Only a few dozen of the account holders were made public by ICIJ. But they represent an interesting cross-section of the world’s wealthy and paint an intriguing picture of how to store offshore assets—a practice that some economists say contributes to rising global wealth inequality, by stripping local governments of tax revenue to spend on goods and services for the less-rich. Here are a few of the wealthy tribes that emerge from the leaks:

The Swiss pop stars

Some 14% of the wealthy individuals in the leaked database have Swiss passports, including many who weren’t born in Switzerland, like pop idols Phil Collins, Tina Turner and David Bowie. Swiss nationals are not subject to the same scrutiny of their accounts as citizens of the US and other EU countries. Clients “linked” to Switzerland had by far the largest amount of assets, at $31.2 billion.

Alleged arms traffickers, fraudsters, and corrupt officials:

Burundian Aziza Kulsum Gulamali, known as the “Coltan Queen” for her trade in that rare metal, has been criticized by the United Nations for providing arms to rebels during Burundi’s civil war. She was linked to accounts containing over $3 million.

Central African Republic diamond magnate Abdul-Karim Dan Azoumi is accused by the United Nations of financing the country’s rebel Seleka group that has waged civil war killing thousands. He held less than $500,000 in one account.

Rachid Mohamed Rachid, the former Egyptian trade minister, is linked to a $31 million account. He fled Cairo in 2011 but was convicted in absentia of profiteering.

Former Portsmouth FC owner Vladimir Antonov is accused of a $500 million bank fraud in Lithuania. He is linked to an account worth $65 million.


Actor John Malkovich said through a representative that he knew nothing about the account in his name, and suggested that it might be related to Ponzi schemer Bernie Madoff, “who handled some of his finances.”

Actor Christian Slater was linked to an account named “‘Captain Kirk,’ after the Star Trek character,” which was open between 1996 and 1997.

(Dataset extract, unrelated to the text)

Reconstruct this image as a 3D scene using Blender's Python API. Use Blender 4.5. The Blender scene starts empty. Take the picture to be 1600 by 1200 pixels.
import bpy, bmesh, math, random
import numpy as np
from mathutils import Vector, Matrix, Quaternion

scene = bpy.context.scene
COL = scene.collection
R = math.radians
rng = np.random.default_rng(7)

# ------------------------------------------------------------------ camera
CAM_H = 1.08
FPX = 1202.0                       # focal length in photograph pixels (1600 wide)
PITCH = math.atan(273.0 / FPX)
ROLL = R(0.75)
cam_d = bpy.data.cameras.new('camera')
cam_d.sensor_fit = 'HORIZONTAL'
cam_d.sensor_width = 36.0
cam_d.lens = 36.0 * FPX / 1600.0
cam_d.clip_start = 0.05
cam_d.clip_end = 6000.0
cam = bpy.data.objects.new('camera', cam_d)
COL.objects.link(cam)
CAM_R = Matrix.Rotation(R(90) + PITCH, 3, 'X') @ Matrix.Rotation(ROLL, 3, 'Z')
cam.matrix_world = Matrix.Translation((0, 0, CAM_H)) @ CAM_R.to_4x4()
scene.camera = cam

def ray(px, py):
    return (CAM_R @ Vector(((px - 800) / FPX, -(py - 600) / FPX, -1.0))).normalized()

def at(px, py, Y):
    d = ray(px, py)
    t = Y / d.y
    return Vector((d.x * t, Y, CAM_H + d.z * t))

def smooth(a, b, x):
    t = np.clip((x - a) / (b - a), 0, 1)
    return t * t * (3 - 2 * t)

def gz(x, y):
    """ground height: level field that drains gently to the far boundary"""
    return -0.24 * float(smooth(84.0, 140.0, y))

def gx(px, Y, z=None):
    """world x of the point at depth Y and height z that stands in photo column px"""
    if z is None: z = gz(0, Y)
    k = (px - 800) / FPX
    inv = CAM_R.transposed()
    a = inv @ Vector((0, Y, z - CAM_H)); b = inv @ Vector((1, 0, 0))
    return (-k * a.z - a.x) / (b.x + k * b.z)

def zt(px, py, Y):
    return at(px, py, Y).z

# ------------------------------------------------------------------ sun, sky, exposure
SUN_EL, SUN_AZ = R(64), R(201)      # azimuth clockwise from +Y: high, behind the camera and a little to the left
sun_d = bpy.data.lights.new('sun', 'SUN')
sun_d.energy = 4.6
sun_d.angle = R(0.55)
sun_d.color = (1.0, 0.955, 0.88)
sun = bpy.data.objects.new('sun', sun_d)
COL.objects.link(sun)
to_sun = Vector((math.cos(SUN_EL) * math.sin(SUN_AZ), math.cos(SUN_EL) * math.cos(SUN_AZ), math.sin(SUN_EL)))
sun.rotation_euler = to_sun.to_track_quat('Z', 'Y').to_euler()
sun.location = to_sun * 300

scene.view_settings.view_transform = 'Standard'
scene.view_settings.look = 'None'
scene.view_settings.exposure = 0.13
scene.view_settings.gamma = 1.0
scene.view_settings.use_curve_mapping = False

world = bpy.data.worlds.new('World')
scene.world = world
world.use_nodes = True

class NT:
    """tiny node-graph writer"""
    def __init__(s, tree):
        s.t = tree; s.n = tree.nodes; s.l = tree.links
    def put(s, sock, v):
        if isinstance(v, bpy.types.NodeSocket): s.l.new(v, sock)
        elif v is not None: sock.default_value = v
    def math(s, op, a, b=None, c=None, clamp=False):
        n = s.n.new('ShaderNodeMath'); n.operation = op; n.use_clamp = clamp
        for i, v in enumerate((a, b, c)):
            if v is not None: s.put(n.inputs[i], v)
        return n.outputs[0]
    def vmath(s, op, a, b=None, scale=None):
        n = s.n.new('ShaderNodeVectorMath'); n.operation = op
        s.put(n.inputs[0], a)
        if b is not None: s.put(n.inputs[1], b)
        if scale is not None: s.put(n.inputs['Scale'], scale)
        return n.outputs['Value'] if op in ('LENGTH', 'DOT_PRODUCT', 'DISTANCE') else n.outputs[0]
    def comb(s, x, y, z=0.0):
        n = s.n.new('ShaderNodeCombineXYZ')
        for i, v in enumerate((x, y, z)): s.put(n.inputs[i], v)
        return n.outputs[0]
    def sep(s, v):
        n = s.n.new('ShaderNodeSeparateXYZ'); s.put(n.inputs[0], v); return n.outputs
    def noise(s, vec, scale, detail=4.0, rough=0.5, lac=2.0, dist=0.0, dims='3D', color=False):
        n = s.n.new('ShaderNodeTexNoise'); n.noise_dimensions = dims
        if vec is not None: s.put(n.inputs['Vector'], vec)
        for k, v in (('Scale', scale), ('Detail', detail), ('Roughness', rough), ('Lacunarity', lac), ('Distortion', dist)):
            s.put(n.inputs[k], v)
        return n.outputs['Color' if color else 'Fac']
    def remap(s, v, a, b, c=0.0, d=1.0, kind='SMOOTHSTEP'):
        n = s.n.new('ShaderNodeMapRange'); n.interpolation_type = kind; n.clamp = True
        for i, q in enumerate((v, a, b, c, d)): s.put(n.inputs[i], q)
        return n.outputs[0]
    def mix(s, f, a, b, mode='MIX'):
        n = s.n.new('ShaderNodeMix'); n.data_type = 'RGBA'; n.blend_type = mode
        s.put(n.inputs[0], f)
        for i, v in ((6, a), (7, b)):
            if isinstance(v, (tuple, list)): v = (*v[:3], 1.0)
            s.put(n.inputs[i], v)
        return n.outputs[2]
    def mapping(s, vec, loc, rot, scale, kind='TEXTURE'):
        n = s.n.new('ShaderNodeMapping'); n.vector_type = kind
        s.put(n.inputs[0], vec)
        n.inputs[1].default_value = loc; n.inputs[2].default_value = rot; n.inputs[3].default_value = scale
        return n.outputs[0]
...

Elle MacPherson, the Australian model, had four client accounts that led to 25 separate bank accounts holding over $12 million.

Actress and author Joan Collins was linked to two Swiss HSBC accounts that have since been closed. Her accountant said they were opened without her consent.

Industrialists and businessmen

Rajan Raheja, an Indian construction magnate, was linked to accounts that held $262 million.

Oil trader Jonathan Kolleck was linked to 19 active accounts that held $72 million.

Mexican businessman Carlos Hank Rohn was linked to HSBC accounts with nearly $180 million. He and his relatives have been investigated for alleged money laundering and links to drug cartels, but all charges have been dropped.


More than 7,300 people in the leaked accounts are described as “housewives.” The report supplies few names of these woman, but it does describe how one Danish housewife visited the private bank in Zurich and left with the equivalent of $16,000 in cash. The ICIJ report notes the term housewife “may be used to describe a wealthy married woman, but it’s also applied in some cases to women who include industry pioneers, architects, journalists, teachers, princesses and heiresses.”